Let's end this entry the same way I entered into this phase of my life. I had a quote from this song as the sub-header for this site for quite some time. I don't think anyone noticed at the time, but it was a veiled celebration that Shelley and I were back together, that it was getting better, getting better all the time (and then, followed up by Lennon's lyric of "It can't get no worse," although by the time it was all said and done it, in fact, could get worse. Theoretically, that IS a double negative...)

Ladies and gentlemen, THE BEATLES! (Lyrical emphasis mine)


I used to get mad at my school (No I can't complain)
The teachers who taught me weren't cool (No I can't complain)
You're holding me down (Oh), turning me round (Oh)
Filling me up with your rules (Foolish rules)

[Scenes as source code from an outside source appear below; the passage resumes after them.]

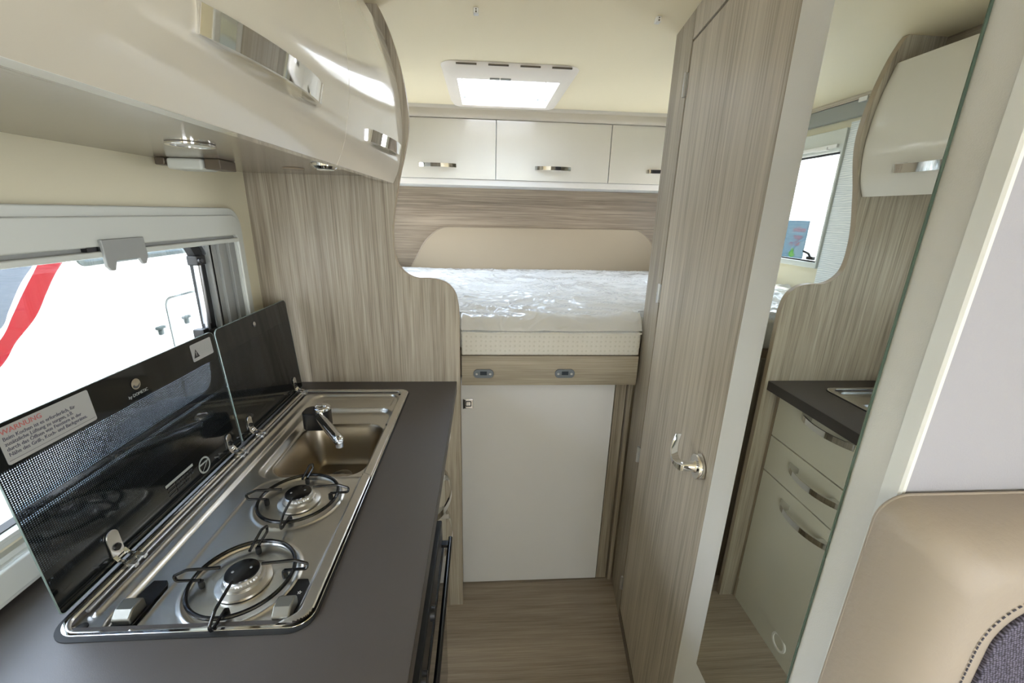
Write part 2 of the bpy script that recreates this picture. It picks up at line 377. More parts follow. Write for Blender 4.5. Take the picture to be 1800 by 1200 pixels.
tag(slab_with_holes(-2.7, 2.80, 0, CE, [(-1.95, -1.05, .25, 1.95), (1.85, 2.40, 1.38, 1.82)], 0, 1.40, 1.45).build('wall_right', M_wallv, smooth=False), kind='structure')  # unseen doorway and bed window openings, both added and sized for their light
tag(MB().box((-.70, 2.75, 0), (1.40, 2.80, 1.6185)).box((-.70, 2.75, 1.6205), (1.40, 2.80, CE)).box((-.70, 2.753, 1.61), (1.40, 2.79, 1.63)).build('wall_rear', M_woodh, smooth=False), kind='structure')
tag(slab_with_holes(-.70, 1.40, 0, CE, [(-.30, .60, 1.25, 1.75)], 1, -2.7, -2.65).build('wall_front', M_wallv, smooth=False), kind='structure')
# bathroom cabin walls
s = tag(slab_with_holes(.3797, .722, 0, CE, [], 0, .4765, .53).build('wall_bathroom_side', M_lgrey), kind='structure')
s = tag(MB().box((.4817, .377, 0), (1.40, .3795, CE)).build('wall_bathroom_front', M_lav), kind='structure')
m = MB(); m.prism([(.4735, .3965), (.4752, .3790), (.4775, .3765), (.4815, .3765), (.4815, .3965)], 2, 0, CE)
tag(m.build('trim_corner_post', M_whitetrim, ang=20), kind='structure')

# ------------------------------------------------------------------ bathroom door (local frame: X along wall, Y into the aisle)
DA = math.atan2(.990, .1406)
def dthing(name, label=None, cat=None, kind=None):
    e = bpy.data.objects.new(name, None); COL.objects.link(e); e.location = (.475, .722, 0); e.rotation_euler = (0, 0, DA); e.empty_display_size = .05
    return tag(e, label, cat, None, kind)
LW = .552
wb = dthing('wall_beside_bathroom_door', kind='structure')
m = MB(); m.box((.0, -.030, 2.0135), (LW-.001, 0, CE)); m.build('over_panel', M_wooddoor, wb, bevel=.001, local=True)
m = MB(); m.box((LW+.0025, -.030, 0), (.728, 0, CE)); m.build('jamb_panel', M_woodv, wb, bevel=.0015, local=True)
m = MB(); m.box((0, -.030, 0), (LW, -.001, .042)); m.build('threshold', M_edgedark, wb, local=True)
d1 = dthing('door_1', 'oak laminate bathroom door with curved chrome lever, right of the aisle', 'door', 'structure')
m = MB(); m.box((.0012, -.028, .046), (LW-.0015, -.0012, 2.008)); m.build('door_panel', M_wooddoor, d1, bevel=.0015, local=True)
for z in (1.908, 1.33, .752, .172):
    m = MB(); m.tube([(LW+.004, .004, z-.030), (LW+.004, .004, z+.030)], .0048, 12); m.tube([(LW+.004, .004, z-.002), (LW+.004, .004, z+.002)], .0054, 12)
    m.box((LW-.004, -.001, z-.028), (LW+.012, .0016, z+.028)); m.build('hinge', M_alu, d1, local=True)
dh = MB(); dh.lathe([(.0005, 0), (.0285, 0), (.0288, .009), (.027, .0125), (.0005, .013)], (.057, .001, 1.032), 1, 40)
dh.lathe([(.0005, .012), (.014, .012), (.0115, .02), (.0110, .040), (.0005, .041)], (.057, .001, 1.032), 1, 24)
dho = dh.build('handle', M_chrome, d1, local=True); dho['label'] = 'round chrome rose'
lv = catmull([(.050, .036, 1.030), (.062, .044, 1.029), (.076, .050, 1.034), (.090, .051, 1.047), (.101, .047, 1.066), (.106, .041, 1.085)], 8)
m = MB(); N = len(lv); m.sweep(lv, (0, 1, 0), [.019-.006*i/(N-1) for i in range(N)], [.015-.010*i/(N-1) for i in range(N)])
lo = m.build('lever', M_chrome, dho, local=True, bevel=.0015)

# ------------------------------------------------------------------ mirror
mr = thing('wall_mirror', (.475, .543, 0), 'tall frameless mirror on the white panel beside the bathroom door', 'mirror')
m = MB(); m.box((.4725, .438, .619), (.4755, .647, 2.0)); m.build('glass_edge', M_mirredge, mr)
m = MB(); m.box((.4718, .4388, .6196), (.4724, .6464, 1.9994)); m.build('reflective_face', M_mirror, mr, smooth=False)

# ------------------------------------------------------------------ divider panel beside the kitchen
left = [(-.0815, 0), (-.0815, 1.23), (-.083, 1.262), (-.090, 1.300), (-.103, 1.324), (-.122, 1.341), (-.145, 1.350), (-.175, 1.3535), (-.205, 1.3535), (-.228, 1.359), (-.247, 1.370), (-.263, 1.386),
        (-.274, 1.405), (-.2805, 1.437), (-.2815, 1.475), (-.2795, 1.515), (-.2725, 1.563), (-.262, 1.612), (-.2515, 1.66), (-.2375, 1.71), (-.2275, 1.75), (-.221, 1.79), (-.2195, 1.828), (-.222, 1.862), (-.2275, 1.90), (-.238, 1.952), (-.2500, 1.995), (-.264, 2.035), (-.2805, 2.070), (-.291, CE)]
sm = [(p.x, p.y) for p in catmull([(a, b, 0) for a, b in left[1:]], 4)]
poly = [(-.70, 0), (-.0815, 0)]+sm+[(-.70, CE)]
dv = thing('divider_panel', (-.4, YD+.008, 0), 'tall oak laminate partition with S-curved edge between kitchen and bed', 'partition')
m = MB(); m.prism(poly, 1, YD, YD+.018); m.build('board', M_woodv, dv, smooth=False)
ed = [(-.0815, 0)]+sm
m = MB(); V = []; F = []
for i, (x, z) in enumerate(ed):
    p = ed[max(i-1, 0)]; q = ed[min(i+1, len(ed)-1)]; t = Vector((q[0]-p[0], q[1]-p[1])).normalized(); nx, nz = t.y, -t.x
    for a, y in ((0, YD-.0006), (.0012, YD-.0006), (.0012, YD+.0186), (0, YD+.0186)): V.append((x+nx*a, y, z+nz*a))
for i in range(len(ed)-1):
    for k in range(4): F.append((i*4+k, (i+1)*4+k, (i+1)*4+(k+1) % 4, i*4+(k+1) % 4))
m.add(V, F); m.build('edge_band', M_edge, dv)

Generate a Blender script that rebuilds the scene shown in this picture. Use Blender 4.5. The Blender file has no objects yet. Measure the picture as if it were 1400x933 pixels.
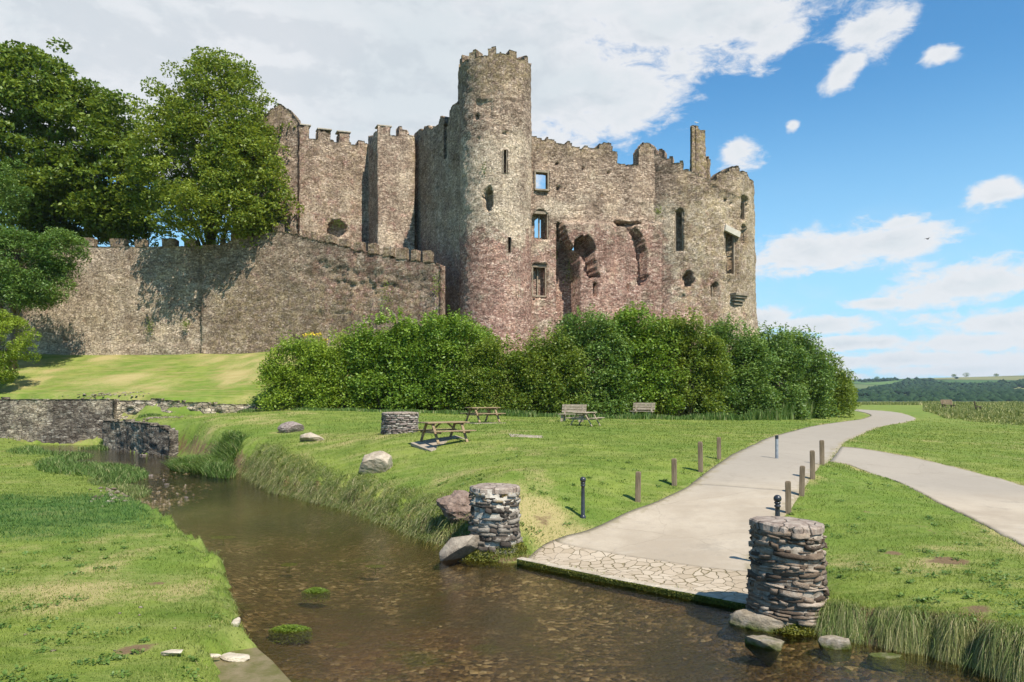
import bpy, math, random
import numpy as np
R = math.radians
rng = np.random.default_rng(7)
random.seed(7)
EYE = 3.5; F = 1000.0; HZ = 544.0
sc = bpy.context.scene
col = sc.collection
SUN = np.array([.353, -.504, .788])

# ---------------------------------------------------------------- small maths
def ss(x, a=0., b=1.):
    t = np.clip((np.asarray(x, float) - a) / (b - a), 0, 1)
    return t * t * (3 - 2 * t)

def _hash(i, j, k, seed):
    h = (i.astype(np.int64) * 374761393 + j.astype(np.int64) * 668265263 + k.astype(np.int64) * 2147483647 + seed * 974711) & 0xffffffff
    h = ((h ^ (h >> 13)) * 1274126177) & 0xffffffff
    return ((h ^ (h >> 16)) & 0xffff) / 65535.0

def vnoise(x, y, z=0., seed=0):
    x, y, z = np.broadcast_arrays(np.asarray(x, float), np.asarray(y, float), np.asarray(z, float))
    xi, yi, zi = np.floor(x), np.floor(y), np.floor(z)
    u, v, w = [t * t * (3 - 2 * t) for t in (x - xi, y - yi, z - zi)]
    r = 0
    for a in (0, 1):
        for b in (0, 1):
            for c in (0, 1):
                r = r + _hash(xi + a, yi + b, zi + c, seed) * (u if a else 1 - u) * (v if b else 1 - v) * (w if c else 1 - w)
    return r

def fbm(x, y, z=0., seed=0, oct=3):
    r, a, s, t = 0, 1., 1., 0
    for o in range(oct):
        r = r + a * (vnoise(np.asarray(x) * s, np.asarray(y) * s, np.asarray(z) * s, seed + o) - .5)
        t += a; a *= .5; s *= 2.03
    return r / t * 2

def un(px, py, d):                       # point seen at (px, py) at distance d ahead
    return np.array([(px - 700) / F * d, d, EYE + (HZ - py) / F * d])

def at_h(px, py, h):                     # ground point h metres below the eye
    d = h * F / (py - HZ)
    return ((px - 700) / F * d, d)

def pxof(x, y, z):
    return 700 + np.asarray(x) / y * F, HZ - (np.asarray(z) - EYE) / y * F

# ---------------------------------------------------------------- scene helpers
def tag(o, label=None, cat=None, group=None, kind=None):
    if label: o['label'] = label
    if cat: o['category'] = cat; o['kind'] = 'thing'
    if group: o['group'] = group
    if kind: o['kind'] = kind
    return o

def link(name, me, mat=None, parent=None, loc=None, rz=0):
    o = bpy.data.objects.new(name, me); col.objects.link(o)
    if mat is not None and me is not None:
        me.materials.append(mat)
    if parent is not None: o.parent = parent
    if loc is not None: o.location = loc
    if rz: o.rotation_euler = (0, 0, rz)
    return o

def empty(name, loc, rz=0):
    o = link(name, None, loc=loc, rz=rz); o.empty_display_size = .3
    return o

def mesh(name, V, Fq, smooth=False, attrs=None, fattrs=None):
    """V (n,3); Fq (m,4) or (m,3) int array (rows may repeat the last index for triangles)"""
    me = bpy.data.meshes.new(name)
    V = np.asarray(V, np.float32); Fq = np.asarray(Fq, np.int64)
    k = Fq.shape[1]
    me.vertices.add(len(V)); me.vertices.foreach_set('co', V.ravel())
    me.loops.add(Fq.size); me.loops.foreach_set('vertex_index', Fq.ravel().astype(np.int32))
    me.polygons.add(len(Fq)); me.polygons.foreach_set('loop_start', (np.arange(len(Fq)) * k).astype(np.int32))
    me.polygons.foreach_set('loop_total', np.full(len(Fq), k, np.int32))
    if smooth: me.polygons.foreach_set('use_smooth', np.ones(len(Fq), bool))
    for d, dom in ((attrs, 'POINT'), (fattrs, 'FACE')):
        for n, a in (d or {}).items():
            at = me.attributes.new(n, 'FLOAT', dom); at.data.foreach_set('value', np.asarray(a, np.float32))
    me.update(); me.validate()
    return me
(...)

I've got to admit it's getting better (Better)
A little better all the time (It can't get no worse)
I have to admit it's getting better (Better)
It's getting better since you've been mine

Me used to be angry young man
Me hiding me head in the sand
You gave me the word, I finally heard
I'm doing the best that I can

I've got to admit it's getting better (Better)
A little better all the time (It can't get no worse)
I have to admit it's getting better (Better)
It's getting better since you've been mine
Getting so much better all the time
It's getting better all the time
Better, better, better
It's getting better all the time
Better, better, better

I used to be cruel to my woman
I beat her and kept her apart from the things that she loved
Man I was mean but I'm changing my scene
And I'm doing the best that I can (Ooh)

I admit it's getting better (Better)
A little better all the time (It can't get no worse)
Yes I admit it's getting better (Better)
It's getting better since you've been mine
Getting so much better all the time
It's getting better all the time
Better, better, better
It's getting better all the time
Better, better, better
Getting so much better all the time

1 comment:

m@ said...

What a blessing that the funk you were in has passed. I'm glad for you.

I wish I had wise words to give you, but I just wanted to let you know that you are making a lot of people proud.

And if I really would like to visit with you two one more time before all the distance happens. Maybe for some good Thai food.